Anche la banca centrale è cambiata radicalmente. Ricordate, la FED venne fondata per "fornire una moneta elastica per elargire i mezzi con cui riscontare il commercial paper [...]", ma sin da allora è diventata il più grande acquirente e proprietario di titoli di stato statunitensi e un massiccio investitore in titoli garantiti da ipoteca. Negli anni '50 la FED continuava a concentrare le sue operazioni di mercato aperto sul lato corto della curva dei rendimenti, in modo da non influenzare i prezzi delle obbligazioni con scadenze più lunghe.
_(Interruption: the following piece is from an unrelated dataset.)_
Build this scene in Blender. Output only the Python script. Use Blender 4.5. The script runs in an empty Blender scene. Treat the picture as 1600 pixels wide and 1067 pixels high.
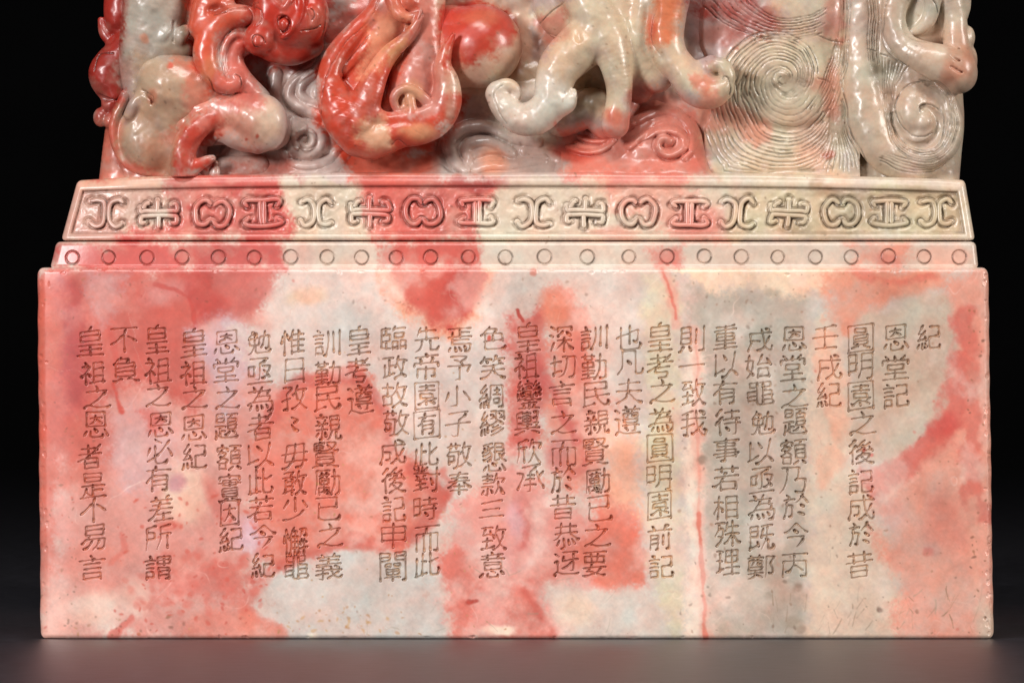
import bpy, math, json
import numpy as np
import openvdb as vdb

# ------------------------------------------------------------------ camera, lamps, exposure
sc = bpy.context.scene
COL = sc.collection
PX = 1e-4                                   # one modelling unit is a tenth of a millimetre

cam_d = bpy.data.cameras.new('camera'); cam = bpy.data.objects.new('camera', cam_d); COL.objects.link(cam)
CAM_DIST = 1.2
cam.location = (0, -CAM_DIST, (998 - 533.5) * PX); cam.rotation_euler = (math.pi / 2, 0, 0)
cam_d.sensor_width = 36; cam_d.lens = 36 * CAM_DIST / (1600 * PX)
cam_d.clip_start = 0.05; cam_d.clip_end = 20
sc.camera = cam

w = bpy.data.worlds.new('World'); sc.world = w; w.use_nodes = True
w.node_tree.nodes['Background'].inputs[0].default_value = (0.9, 0.95, 1, 1)
w.node_tree.nodes['Background'].inputs[1].default_value = 0.005

def softbox(name, loc, target, sx, sy, power, color):
    l = bpy.data.lights.new(name, 'AREA'); l.shape = 'RECTANGLE'; l.size = sx; l.size_y = sy
    l.energy = power; l.color = color
    o = bpy.data.objects.new(name, l); COL.objects.link(o); o.location = loc
    d = np.array(target) - np.array(loc)
    from mathutils import Vector
    o.rotation_euler = Vector(d).to_track_quat('-Z', 'Y').to_euler()
    return o
softbox('softbox_left', (-0.52, -0.66, 0.30), (-0.01, 0, 0.045), 0.14, 0.19, 5.4, (1, .955, .945))
softbox('softbox_right', (0.66, -0.30, 0.26), (0.01, 0, 0.045), 0.16, 0.24, 2.9, (1, .945, .88))
softbox('softbox_overhead', (-0.04, -0.40, 0.62), (0, 0, 0.05), 0.36, 0.14, 2.5, (1, .97, .94))
sc.view_settings.view_transform = 'Standard'; sc.view_settings.look = 'None'
sc.view_settings.exposure = 0.0; sc.view_settings.gamma = 1.0
sc.view_settings.use_curve_mapping = False

# ------------------------------------------------------------------ small numeric helpers
rng = np.random.default_rng(7)
def lin(c):
    c = np.asarray(c, float) / 255
    return np.where(c <= .04045, c / 12.92, ((c + .055) / 1.055) ** 2.4)
def sstep(a, b, x):
    t = np.clip((x - a) / (b - a), 0, 1); return t * t * (3 - 2 * t)
def bil(img, x, y):
    h, w_ = img.shape[:2]
    x = np.clip(x, 0, w_ - 1.001); y = np.clip(y, 0, h - 1.001)
    i = x.astype(np.int32); j = y.astype(np.int32)
    fx = x - i; fy = y - j
    if img.ndim == 3: fx = fx[:, None]; fy = fy[:, None]
    return (img[j, i] * (1 - fx) + img[j, i + 1] * fx) * (1 - fy) + (img[j + 1, i] * (1 - fx) + img[j + 1, i + 1] * fx) * fy
def noise2(h, w_, scale, seed):
    r = np.random.default_rng(seed)
    gh, gw = int(h / scale) + 4, int(w_ / scale) + 4
    g = r.standard_normal((gh, gw))
    def up(a, n, ax):
        t = np.arange(n) / scale + 1; i = t.astype(int); f = t - i
        wts = [(-.5*f+f*f-.5*f**3), (1-2.5*f*f+1.5*f**3), (.5*f+2*f*f-1.5*f**3), (-.5*f*f+.5*f**3)]
        sh = [1, 1]; sh[ax] = n
        return sum(np.take(a, i - 1 + k, axis=ax) * wts[k].reshape(sh) for k in range(4))
    return up(up(g, h, 0), w_, 1)
def fbm2(h, w_, scale, seed, octs=4, gain=.5):
    a = np.zeros((h, w_)); amp = 1
    for k in range(octs):
        if scale < 1.2: break
        a += amp * noise2(h, w_, scale, seed * 31 + k); amp *= gain; scale /= 2
    return a
def spline(P, n=6):
    P = np.asarray(P, float)
    if len(P) < 3: n_ = n * 2; t = np.linspace(0, 1, n_)[:, None]; return P[0] * (1 - t) + P[-1] * t
    Q = np.vstack([2 * P[0] - P[1], P, 2 * P[-1] - P[-2]]); out = []
    for i in range(1, len(Q) - 2):
        t = np.arange(n)[:, None] / n
        a, b, c, d = Q[i - 1], Q[i], Q[i + 1], Q[i + 2]
        out.append(.5 * (2 * b + (c - a) * t + (2 * a - 5 * b + 4 * c - d) * t * t + (3 * b - a - 3 * c + d) * t ** 3))
    out.append(P[-1:]); return np.vstack(out)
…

Con l'Operation Twist del 2011, la FED ha assunto il compito di modellare la forma della curva dei rendimenti. Altre banche centrali hanno compiuto i passi successivi: la BCE e la Banca d'Inghilterra acquistano obbligazioni societarie con l'obiettivo di gestire gli spread creditizi; la Banca del Giappone e la Banca Nazionale Svizzera acquistano titoli azionari e fondi comuni d'investimento nel settore immobiliare. E lo scorso anno, la Banca del Giappone è stata la prima banca centrale, per quanto ne so, ad annunciare un obiettivo specifico per i rendimenti decennali sul debito pubblico. (Perché non annunciare anche un target per il mercato azionario?) James Grant ha definito questo sistema il Phd-standard: piuttosto che basarsi su regole rigide, il sistema ripone tutta la sua fiducia nell'abilità degli economisti che ora gestiscono le grandi banche centrali e nelle teorie che attualmente sottoscrivono.
Dal punto di vista Austriaco, è improbabile che questi sviluppi determinino stabilità e crescita sostenibile. Ma tutto ciò che possiamo fare, rappresentando l'opinione della minoranza, è di incoraggiare un ripensamento su quale dovrebbe essere il corretto ruolo della banca centrale nell'economia moderna.